15 September 2014

Let's Hear It for the Sister Kisser


It's difficult to talk NL pitching without meandering back to the subject of Clayton Kershaw, the most fearsome pitcher since Pedro Martinez. His 18-3, 1.67 performance this year is cartoonish, as is his 7.78 K/BB ratio, his .82 WHIP and his 7.4 wins against replacement despite missing the first month of the season because of injury and the last month of the season because of time travel restrictions. (That last item should be solved soon, notwithstanding Armageddon.)

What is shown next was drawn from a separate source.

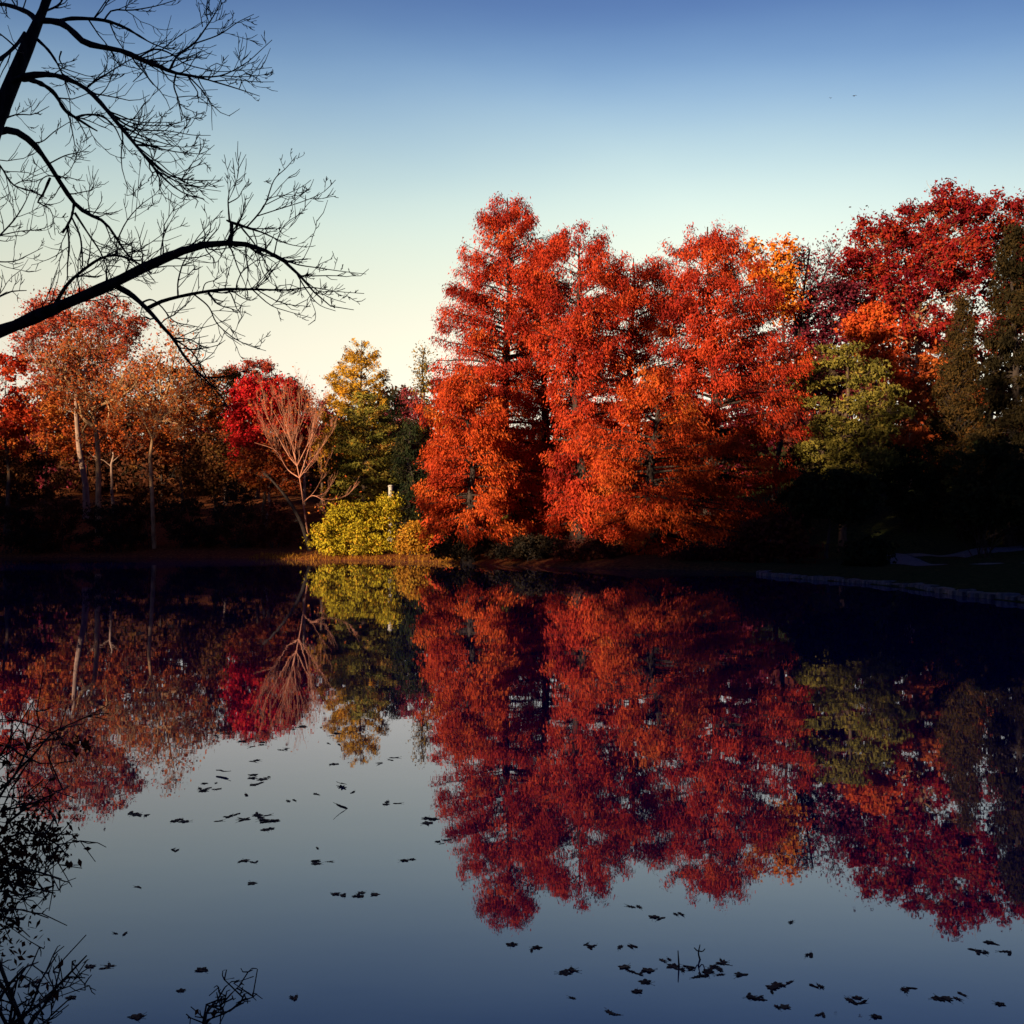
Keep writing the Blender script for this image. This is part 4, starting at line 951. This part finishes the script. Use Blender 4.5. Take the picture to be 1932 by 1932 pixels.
# ------------------------------------------------------------------ leaves floating on the pond
def leaf_mesh(kind):
    rng = np.random.default_rng({'maple': 1, 'oak': 2, 'oval': 3}[kind])
    n = 40
    a = np.linspace(0, 2 * math.pi, n, endpoint=False)
    if kind == 'maple':
        r = .55 + .45 * np.abs(np.cos(a * 2.5)) ** 1.6 * (1 - .35 * (np.cos(a) < -.6)) + .06 * np.cos(a * 15)
    elif kind == 'oak':
        r = .62 + .22 * np.cos(a * 7) + .12 * np.cos(a * 2)
    else:
        r = .62 + .3 * np.cos(a * 2) + .05 * np.cos(a * 9)
    xy = np.stack([r * np.cos(a), r * np.sin(a) * (.95 if kind == 'maple' else .6)], 1)
    z = lambda p, s: .05 * np.abs(p[:, 1]) ** 1.5 + .03 * p[:, 0] ** 2 * s + .02 * np.sin(p[:, 0] * 5 + p[:, 1] * 4)
    V, rings = [], []
    for s in (1, .66, .33):
        p = xy * s; V.append(np.column_stack([p, z(p, 1)]))
    V = np.concatenate(V + [np.array([[0, 0, 0]])])
    top = len(V)
    V = np.concatenate([V, V - [0, 0, .03]])
    Q = []
    for h, flip in ((0, 0), (top, 1)):
        for rg in (0, 1):
            for j in range(n):
                q = [h + rg * n + j, h + rg * n + (j + 1) % n, h + (rg + 1) * n + (j + 1) % n, h + (rg + 1) * n + j]
                Q.append(q[::-1] if flip else q)
        for j in range(0, n, 2):
            q = [h + 2 * n + j, h + 2 * n + (j + 1) % n, h + 2 * n + (j + 2) % n, h + 3 * n]
            Q.append(q[::-1] if flip else q)
    for j in range(n):
        Q.append([j, top + j, top + (j + 1) % n, (j + 1) % n])
    # stalk
    sv, sq = tubes(np.array([[[-.5, 0, .02], [-.95, .05, .05], [-1.35, -.03, .12]]]), np.array([[.025, .022, .03]]), 5)
    Q = np.array(Q); Q = np.concatenate([Q, sq + len(V)]); V = np.concatenate([V, sv])
    return V, Q
LFM = [plain_mat('wet_brown_leaf', (.08, .04, .024), (.20, .10, .055), 9), plain_mat('dark_wet_leaf', (.035, .02, .018), (.09, .045, .03), 9), plain_mat('tan_dry_leaf', (.16, .09, .04), (.27, .16, .08), 9)]
LPROT = {}
for kd in ('maple', 'oak', 'oval'):
    V, Q = leaf_mesh(kd)
    for mi, m in enumerate(LFM):
        o = build('leaf_shape', V, Q, m, smooth=False)
        LPROT[kd, mi] = o.data; o.data.name = 'floating_leaf'
        bpy.data.objects.remove(o)
rngL = np.random.default_rng(8)
def crop5(x, y): return ((300 + x / 2.415) * .8285, (1650 + y / 2.415) * .8285)
def crop7(x, y): return ((1100 + x / 1.568) * .8285, (2000 + y / 1.568) * .8285)
def crop6(x, y): return (x * S2 * .8285, (1600 + y * S2) * .8285)
def floating(px, py, size, label, group, kind=None, mat=None, tilt=.05):
    D = at(px, py, 1.0); d = D - [0, 0, CAMZ]; s = -CAMZ / d[2]; p = d * s
    kd = kind or ['maple', 'oak', 'oval'][rngL.integers(0, 3)]
    mi = int(rngL.choice([0, 1, 2], p=[.4, .45, .15])) if mat is None else mat
    o = bpy.data.objects.new('floating_leaf', LPROT[kd, mi])
    o.location = (p[0], p[1], .002 + (tilt > .2) * tilt * .03)
    o.scale = (size,) * 3
    o.rotation_euler = (rngL.normal() * tilt, rngL.normal() * tilt, rngL.uniform(0, 6.28))
    COL.objects.link(o)
    tag(o, label, 'leaf', group)
GL = 'fallen leaves afloat on the pond'
# (photo spot, how many, spread px, label)
spots = [
    (crop5(435, 60), 3, 16, 'dark leaf afloat in the reflection of the slender pale tree'), (crop5(490, 50), 2, 8, 'dark leaf afloat just off the reflected crimson maple'), (crop5(715, 105), 4, 18, 'leaf in the short row afloat left of the reflected golden conifer'),
    (crop5(835, 130), 3, 12, 'leaf in the pair of short lines left of the reflected golden tip'), (crop5(945, 20), 4, 16, 'leaf afloat in the reflected bare twigs'), (crop5(1110, 55), 3, 12, 'leaf afloat against the left side of the reflected golden tip'), (crop5(1135, 110), 2, 10, 'flat leaf beside the reflected golden tip'),
    (crop5(1120, 217), 2, 8, 'flat leaf below the reflected golden tip'), (crop5(1425, 195), 2, 8, 'flat leaf between the golden and red reflections'), (crop5(1380, 212), 2, 10, 'leaf afloat left of the red reflection'), (crop5(700, 205), 2, 12, 'flat leaf alone under the short row'),
    (crop5(705, 292), 5, 14, 'leaf of the tight dark cluster on the pale water'), (crop5(698, 328), 3, 10, 'leaf in the line just under the tight dark cluster'), (crop5(392, 358), 4, 12, 'leaf in the thin dark line right of the rosy reflection'), (crop5(455, 328), 3, 14, 'leaf in the upper thin line right of the rosy reflection'), (crop5(463, 352), 2, 6, 'small dark leaf at the end of the thin line'),
    (crop5(625, 387), 1, 3, 'small single leaf on the pale water'), (crop5(885, 416), 2, 6, 'small flat leaf in mid pond'), (crop5(1012, 384), 1, 3, 'small cupped leaf in mid pond'), (crop5(1215, 374), 1, 3, 'tiny leaf right of mid pond'), (crop5(1410, 431), 3, 9, 'leaf in the dark dash left of the red reflection'),
    (crop5(600, 512), 8, 26, 'leaf in the long drifting row on the left water'), (crop5(690, 497), 3, 9, 'leaf right of the long drifting row'), (crop5(745, 533), 6, 12, 'leaf of the dark heap at the end of the long row'), (crop5(728, 571), 2, 9, 'flat leaf under the dark heap'), (crop5(510, 505), 2, 8, 'leaf at the left end of the long row'),
    (crop5(275, 533), 4, 12, 'leaf in the small dark group at the left'), (crop5(35, 500), 5, 16, 'leaf in the dark cluster under the rosy reflection'), (crop5(238, 690), 3, 8, 'tilted leaf in the open blue water'), (crop5(635, 752), 4, 12, 'leaf in the faint row on the blue water'), (crop5(1030, 750), 5, 14, 'leaf in the straight row on the blue water'), (crop5(1515, 745), 2, 8, 'faint leaf left of the red reflection foot'),
    (crop5(1035, 680), 1, 3, 'single small leaf on the blue water'), (crop5(700, 872), 2, 10, 'pair of thin leaves like a small arch'), (crop5(30, 893), 1, 3, 'single leaf at the left on the blue water'), (crop5(1245, 935), 8, 18, 'leaf of the dark raft in the lower middle'), (crop5(1160, 943), 2, 8, 'leaf drifting left of the dark raft'), (crop5(1665, 517), 3, 10, 'leaf at the edge of the red reflection'), (crop5(1640, 548), 2, 8, 'flat leaf at the edge of the red reflection'), (crop5(1730, 645), 3, 14, 'leaf in the lower edge of the red reflection'),
    (crop6(745, 1390), 2, 6, 'broad dark leaf with a paler rim on the lower left water'), (crop6(540, 1585), 2, 6, 'brown leaf beside the low corner shrub'), (crop6(640, 1587), 3, 14, 'leaf in the row right of the low corner shrub'), (crop6(210, 1690), 5, 22, 'brown leaf among the twigs of the corner shrub'), (crop6(330, 1780), 4, 20, 'brown leaf below the corner shrub twigs'), (crop6(1210, 1610), 2, 6, 'dull leaf above the sapling'), (crop6(1100, 1735), 1, 4, 'small leaf left of the sapling'), (crop6(825, 1895), 3, 10, 'broad brown leaf at the bottom left of the water'), (crop6(1760, 1778), 2, 8, 'leaf right of the sapling'), (crop6(830, 1110), 1, 3, 'tiny leaf in the open blue water'),
    (crop7(105, 237), 1, 3, 'small leaf left of the lower drift'), (crop7(175, 252), 3, 10, 'leaf in the first small group of the lower drift'), (crop7(390, 243), 4, 14, 'leaf in the dark group under the reflected red top'), (crop7(500, 243), 3, 12, 'broad dark leaf right of the dark group'), (crop7(325, 330), 4, 14, 'leaf in the small group on the lower navy water'), (crop7(500, 318), 1, 4, 'flat leaf left of the main drift'), (crop7(570, 340), 4, 20, 'leaf in the left part of the main drift'), (crop7(580, 372), 2, 8, 'tan leaf below the main drift'),
    (crop7(650, 293), 2, 10, 'leaf at the upper left of the main drift'), (crop7(700, 318), 6, 16, 'leaf in the thick middle of the main drift'), (crop7(770, 345), 7, 22, 'leaf in the lower middle of the main drift'), (crop7(820, 318), 5, 20, 'leaf in the right part of the main drift'), (crop7(870, 300), 3, 12, 'leaf at the upper right of the main drift'), (crop7(915, 348), 3, 12, 'leaf right of the main drift'), (crop7(985, 412), 6, 26, 'leaf in the long raft below the main drift'), (crop7(1060, 382), 3, 14, 'leaf above the long raft'),
    (crop7(1200, 384), 2, 8, 'tan leaf alone on the navy water'), (crop7(1310, 432), 5, 16, 'leaf in the dark group at the lower right'), (crop7(1520, 394), 3, 14, 'leaf in the pair right of the dark group'), (crop7(1670, 422), 7, 20, 'leaf of the wide brown raft at the lower right'), (crop7(1840, 449), 1, 4, 'small leaf by the right edge'), (crop7(1780, 265), 4, 12, 'leaf under the reflected dark red oak'), (crop7(1830, 235), 3, 10, 'leaf beneath the right edge of the oak reflection'), (crop7(1880, 266), 2, 8, 'leaf nearest the right edge'), (crop7(1160, 275), 2, 6, 'faint leaf in the blue right of the main drift'), (crop7(470, 482), 2, 8, 'dark leaf at the bottom middle'), (crop7(1090, 460), 2, 10, 'tan leaf at the bottom right of centre'), (crop7(1210, 490), 2, 6, 'dark leaf at the bottom right'), (crop7(310, 428), 1, 4, 'single dark leaf on the lower navy water'), (crop7(550, 405), 2, 10, 'faint leaf under the left of the main drift'), (crop7(1390, 495), 1, 4, 'tan leaf near the bottom right'),
    (crop7(720, 127), 2, 8, 'leaf left of the reflected round red top'), (crop7(1100, 156), 2, 8, 'leaf right of the reflected round red top'), (crop7(535, 100), 2, 8, 'leaf between the two reflected red tops'), (crop7(640, 140), 2, 8, 'faint leaf between the two reflected red tops'),
]
for (px, py), cnt, spread, lb in spots:
    for j in range(cnt):
        floating(px + rngL.normal() * spread * .85, py + rngL.normal() * spread * .16, rngL.uniform(.017, .031) * (1.45 if py < 1570 else 1), lb, GL)
floating(*crop5(497, 273), .075, 'single dark curled leaf standing up on the pale water', GL, 'oval', 1, .75)
floating(*crop5(1157, 335), .06, 'dark cupped leaf alone right of mid pond', GL, 'oak', 1, .4)
floating(*crop5(1158, 467), .055, 'dark arched leaf alone right of mid pond, lower down', GL, 'oval', 1, .5)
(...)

Sporting his patented* knee-buckling hook, a paralyzing slider and a fastball with bite, Kershaw is 95-49, 2.48 for his career, producing more value in seven campaigns (about 40 wins) than Catfish Hunter in 15 Hall of Fame seasons. Kershaw will almost certainly win his third Cy Young in four years, a second-place finish in 2012 marring the record.

*It may not actually be patented. I'm not his lawyer. Patent may be pending.

But enough about the likely league MVP. Let's turn our gaze to the largely-forgotten sister-kisser who should finish second. 

At home in Great American Smallpark, Johnny Cueto's 18-8, 2.15 this season is noteworthy. In a hefty 222 innings he's shouldered four complete games and fanned four times as many as he's walked. His six-and-a-half wins against replacement would make Cy Young proud, had the stars not aligned to create Kershaw.
It's not like Cueto is a flash-in-the-pan. He's averaged 4.5 wins against replacement over those four years -- about the same as Max Scherzer -- despite missing most of 2012. He throws strikes, clamps down the running game, keeps the ball in the park and goes deep into games. And he's just 28.

Cueto and Adam Wainwright (18-9, 2.54) have been lost in Kershaw's shadow in 2014 but they deserve some recognition. They're both dominant hurlers in the full bloom of their talent whose careers, unfortunately for them, have coincided with the dominant mound force of their generation.